4. The cast piston according to claim 1, wherein the at least one supporting rib consists of exactly two supporting ribs.

5. The cast piston according to claim 1, wherein the at least one supporting rib is not integrally formed with the piston base.

6. The cast piston according to claim 4, wherein each supporting rib connects the opposing walls of the piston skirt.

7. The cast piston according to claim 3, wherein the upper edge of the at least one supporting rib facing away from the piston base is located at a greater distance from the piston base than a central axis of the pin bores.

8. A method for the production of a cast piston comprising casting a piston base having a piston head and a piston skirt extending away from the piston base, the piston skirt including a pair of opposing walls each including a pin bore for receiving a pin;

fabricating at least one supporting rib with at least one recess and arranging the at least one supporting rib to the inside of the skirt in engagement with the opposing walls of the skirt adjacent the pin bores and with the at least one recess of the at least one supporting rib facing the piston base, and with the at least one supporting rib running substantially in parallel to a pin axis defined by the two pin bores and substantially perpendicular to the pair of opposing walls of the piston skirt, and with the at least one supporting rib including an upper edge which faces away from the piston base and presents a convex surface.

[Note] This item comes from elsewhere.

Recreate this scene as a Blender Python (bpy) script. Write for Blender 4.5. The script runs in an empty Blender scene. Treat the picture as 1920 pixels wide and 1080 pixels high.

9. The method according to claim 8 wherein the at least one supporting rib is separately made from the piston base and subsequently joined to the walls of the piston skirt.

10. The method according to claim 8 wherein there are two of the supporting ribs that are fabricated and each joined to the opposite walls of the piston skirt in spaced relation to one another on opposite sides of the pin bores.

11. The method of claim 10 wherein the two supporting ribs run parallel to the pin axis of the pin bores and are parallel to one another.